DATASET RECORDS =>
>>>>>

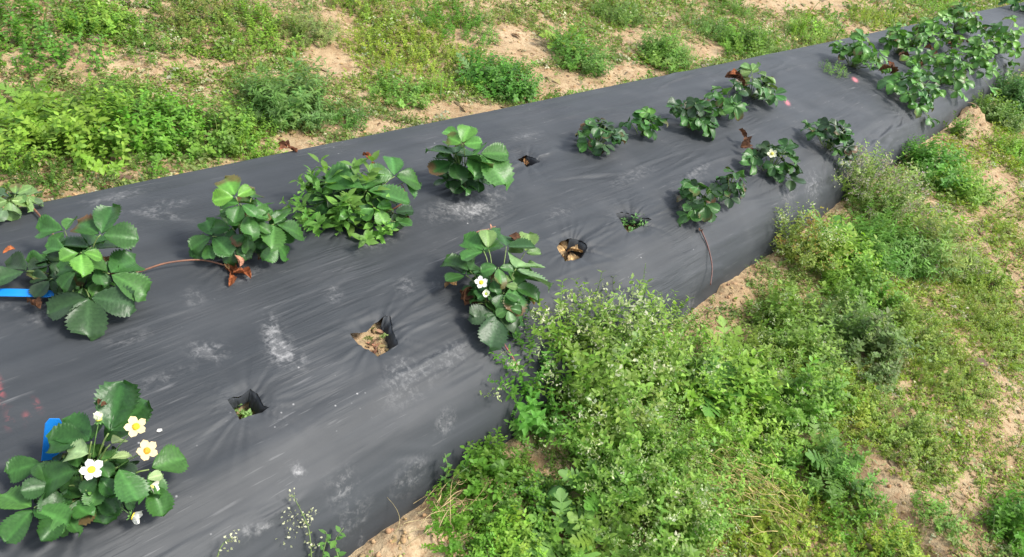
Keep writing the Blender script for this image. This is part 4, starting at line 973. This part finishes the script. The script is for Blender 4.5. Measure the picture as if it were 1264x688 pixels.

<<<<<
>>>>>

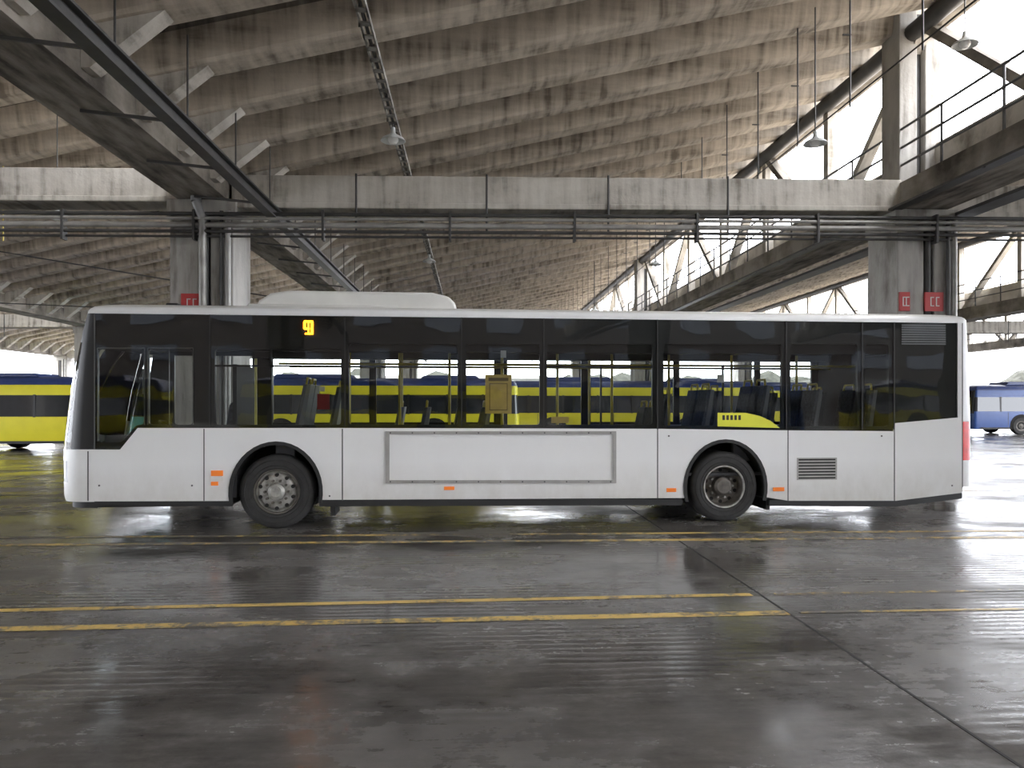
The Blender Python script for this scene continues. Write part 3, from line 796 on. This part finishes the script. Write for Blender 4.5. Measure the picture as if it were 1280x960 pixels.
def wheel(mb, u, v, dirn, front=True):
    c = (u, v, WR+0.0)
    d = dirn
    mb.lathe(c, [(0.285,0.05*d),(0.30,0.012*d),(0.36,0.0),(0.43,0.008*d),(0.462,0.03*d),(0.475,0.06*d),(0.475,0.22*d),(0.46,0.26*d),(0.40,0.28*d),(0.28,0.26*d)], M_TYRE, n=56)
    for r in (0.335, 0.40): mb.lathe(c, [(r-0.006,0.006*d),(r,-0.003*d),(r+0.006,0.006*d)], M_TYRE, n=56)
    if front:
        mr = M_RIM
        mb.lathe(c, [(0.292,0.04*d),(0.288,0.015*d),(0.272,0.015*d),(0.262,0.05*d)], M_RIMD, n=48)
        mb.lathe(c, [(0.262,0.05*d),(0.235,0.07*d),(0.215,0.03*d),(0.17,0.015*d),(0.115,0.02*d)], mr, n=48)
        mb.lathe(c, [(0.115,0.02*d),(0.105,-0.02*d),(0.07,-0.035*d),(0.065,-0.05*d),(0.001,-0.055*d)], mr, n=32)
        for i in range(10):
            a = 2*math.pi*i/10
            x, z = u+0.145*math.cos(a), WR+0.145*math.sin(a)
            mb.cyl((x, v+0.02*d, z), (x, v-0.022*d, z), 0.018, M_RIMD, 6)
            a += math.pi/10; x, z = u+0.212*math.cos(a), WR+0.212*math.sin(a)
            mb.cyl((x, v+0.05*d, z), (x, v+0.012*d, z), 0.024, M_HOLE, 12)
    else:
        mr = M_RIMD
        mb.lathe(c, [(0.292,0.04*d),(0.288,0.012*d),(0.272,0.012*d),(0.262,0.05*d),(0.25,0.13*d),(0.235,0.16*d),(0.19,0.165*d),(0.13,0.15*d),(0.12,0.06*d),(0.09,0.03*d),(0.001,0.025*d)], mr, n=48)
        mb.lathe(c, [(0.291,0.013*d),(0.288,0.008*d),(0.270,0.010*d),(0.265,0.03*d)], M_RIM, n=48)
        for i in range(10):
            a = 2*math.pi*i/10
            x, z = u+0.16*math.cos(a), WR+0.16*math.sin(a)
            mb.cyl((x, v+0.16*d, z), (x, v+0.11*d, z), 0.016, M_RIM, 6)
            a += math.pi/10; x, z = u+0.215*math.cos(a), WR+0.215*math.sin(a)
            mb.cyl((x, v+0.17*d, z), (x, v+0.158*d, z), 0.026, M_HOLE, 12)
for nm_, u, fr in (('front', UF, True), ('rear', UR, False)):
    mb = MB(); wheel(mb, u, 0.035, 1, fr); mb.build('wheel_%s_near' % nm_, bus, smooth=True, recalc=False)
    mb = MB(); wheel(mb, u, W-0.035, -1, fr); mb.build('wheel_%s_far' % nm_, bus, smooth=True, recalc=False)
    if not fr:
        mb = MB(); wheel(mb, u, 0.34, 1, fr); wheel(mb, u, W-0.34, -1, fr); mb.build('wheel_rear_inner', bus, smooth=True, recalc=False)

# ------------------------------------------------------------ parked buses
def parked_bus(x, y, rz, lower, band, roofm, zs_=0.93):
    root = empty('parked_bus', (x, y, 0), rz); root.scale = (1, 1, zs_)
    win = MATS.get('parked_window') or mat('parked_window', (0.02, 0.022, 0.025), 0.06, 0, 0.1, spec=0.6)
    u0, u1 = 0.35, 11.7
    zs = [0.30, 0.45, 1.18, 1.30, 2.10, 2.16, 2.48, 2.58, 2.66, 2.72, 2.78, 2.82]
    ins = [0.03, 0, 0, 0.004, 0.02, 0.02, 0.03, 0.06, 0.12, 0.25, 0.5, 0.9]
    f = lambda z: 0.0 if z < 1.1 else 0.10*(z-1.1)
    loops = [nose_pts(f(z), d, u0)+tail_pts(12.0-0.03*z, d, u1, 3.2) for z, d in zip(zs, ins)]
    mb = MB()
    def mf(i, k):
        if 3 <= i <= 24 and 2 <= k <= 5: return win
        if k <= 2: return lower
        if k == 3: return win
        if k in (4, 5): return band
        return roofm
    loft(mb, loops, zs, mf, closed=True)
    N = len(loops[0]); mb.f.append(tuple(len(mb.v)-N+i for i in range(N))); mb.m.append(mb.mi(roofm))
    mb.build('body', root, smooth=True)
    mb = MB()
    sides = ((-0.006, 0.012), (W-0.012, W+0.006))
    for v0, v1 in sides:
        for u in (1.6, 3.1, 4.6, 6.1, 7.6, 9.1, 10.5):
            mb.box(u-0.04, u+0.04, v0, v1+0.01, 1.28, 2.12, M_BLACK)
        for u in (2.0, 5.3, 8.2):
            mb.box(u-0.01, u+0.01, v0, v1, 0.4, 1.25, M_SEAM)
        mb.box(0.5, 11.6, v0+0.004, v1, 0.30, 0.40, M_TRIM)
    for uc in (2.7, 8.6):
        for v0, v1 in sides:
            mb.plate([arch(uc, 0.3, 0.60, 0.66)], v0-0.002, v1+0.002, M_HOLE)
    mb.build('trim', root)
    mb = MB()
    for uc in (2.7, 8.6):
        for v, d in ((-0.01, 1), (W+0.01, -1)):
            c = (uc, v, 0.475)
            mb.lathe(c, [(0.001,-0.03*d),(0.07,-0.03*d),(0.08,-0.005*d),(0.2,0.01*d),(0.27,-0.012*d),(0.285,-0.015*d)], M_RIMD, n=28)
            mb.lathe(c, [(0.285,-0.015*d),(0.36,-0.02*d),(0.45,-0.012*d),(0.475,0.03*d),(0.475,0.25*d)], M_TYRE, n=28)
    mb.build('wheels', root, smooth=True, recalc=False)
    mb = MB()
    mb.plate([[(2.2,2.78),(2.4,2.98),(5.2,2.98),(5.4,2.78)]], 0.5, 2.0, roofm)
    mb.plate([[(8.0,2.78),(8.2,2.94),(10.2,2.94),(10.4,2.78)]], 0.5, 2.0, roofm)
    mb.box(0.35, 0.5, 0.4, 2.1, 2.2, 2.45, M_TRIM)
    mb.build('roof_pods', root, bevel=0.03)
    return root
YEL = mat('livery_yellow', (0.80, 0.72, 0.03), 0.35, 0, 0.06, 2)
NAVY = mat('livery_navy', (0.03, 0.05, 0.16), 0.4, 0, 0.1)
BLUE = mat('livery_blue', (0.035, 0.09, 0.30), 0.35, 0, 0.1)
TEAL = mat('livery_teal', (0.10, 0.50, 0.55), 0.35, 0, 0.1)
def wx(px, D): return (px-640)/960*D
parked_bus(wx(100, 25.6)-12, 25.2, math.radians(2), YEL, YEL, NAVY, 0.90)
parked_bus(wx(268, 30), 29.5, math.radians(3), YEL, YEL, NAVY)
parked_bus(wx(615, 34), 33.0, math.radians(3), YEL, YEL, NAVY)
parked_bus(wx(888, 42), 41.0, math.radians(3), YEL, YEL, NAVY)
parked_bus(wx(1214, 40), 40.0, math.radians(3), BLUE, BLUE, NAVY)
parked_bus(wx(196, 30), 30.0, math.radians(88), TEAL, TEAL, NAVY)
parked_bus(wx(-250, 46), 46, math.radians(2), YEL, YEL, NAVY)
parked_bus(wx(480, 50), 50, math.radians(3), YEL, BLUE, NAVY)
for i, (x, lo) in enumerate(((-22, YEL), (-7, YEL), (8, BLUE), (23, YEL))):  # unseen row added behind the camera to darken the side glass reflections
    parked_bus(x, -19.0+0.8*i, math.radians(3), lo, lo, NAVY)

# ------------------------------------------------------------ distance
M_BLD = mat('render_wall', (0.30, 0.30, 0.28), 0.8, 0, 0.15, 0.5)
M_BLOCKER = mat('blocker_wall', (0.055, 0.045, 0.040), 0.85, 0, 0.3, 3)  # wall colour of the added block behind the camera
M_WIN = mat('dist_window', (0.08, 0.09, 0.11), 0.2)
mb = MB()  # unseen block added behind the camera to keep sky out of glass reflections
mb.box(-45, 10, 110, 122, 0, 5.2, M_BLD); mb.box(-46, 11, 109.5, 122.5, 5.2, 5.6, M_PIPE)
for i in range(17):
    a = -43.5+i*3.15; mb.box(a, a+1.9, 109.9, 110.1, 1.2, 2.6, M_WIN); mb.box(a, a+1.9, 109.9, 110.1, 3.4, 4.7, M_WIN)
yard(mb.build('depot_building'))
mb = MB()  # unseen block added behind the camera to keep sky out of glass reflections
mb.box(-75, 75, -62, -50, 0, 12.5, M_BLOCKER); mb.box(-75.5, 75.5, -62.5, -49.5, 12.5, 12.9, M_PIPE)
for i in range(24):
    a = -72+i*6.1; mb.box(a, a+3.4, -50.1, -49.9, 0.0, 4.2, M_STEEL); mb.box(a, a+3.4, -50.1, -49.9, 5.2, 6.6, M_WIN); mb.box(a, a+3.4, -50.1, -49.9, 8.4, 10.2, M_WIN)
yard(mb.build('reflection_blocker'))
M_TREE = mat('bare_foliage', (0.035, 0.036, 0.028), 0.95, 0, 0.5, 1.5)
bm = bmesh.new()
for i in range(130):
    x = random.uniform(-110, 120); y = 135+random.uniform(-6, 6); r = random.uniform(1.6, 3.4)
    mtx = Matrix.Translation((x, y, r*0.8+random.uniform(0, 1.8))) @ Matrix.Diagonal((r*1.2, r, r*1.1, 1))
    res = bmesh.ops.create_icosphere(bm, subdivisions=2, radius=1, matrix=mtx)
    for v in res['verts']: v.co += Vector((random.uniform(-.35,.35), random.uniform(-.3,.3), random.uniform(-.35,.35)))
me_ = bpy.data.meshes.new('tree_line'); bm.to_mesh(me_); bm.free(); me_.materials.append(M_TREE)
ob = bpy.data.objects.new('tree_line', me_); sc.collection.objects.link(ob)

<<<<<

GOAL OF THE EXERCISE => Show the lines of the records that contain the word "were".

RESPONSE TO THIS TASK =>
Keep writing the Blender script for this image. This is part 4, starting at line 973. This part finishes the script. The script is for Blender 4.5. Measure the picture as if it were 1264x688 pixels.
The Blender Python script for this scene continues. Write part 3, from line 796 on. This part finishes the script. Write for Blender 4.5. Measure the picture as if it were 1280x960 pixels.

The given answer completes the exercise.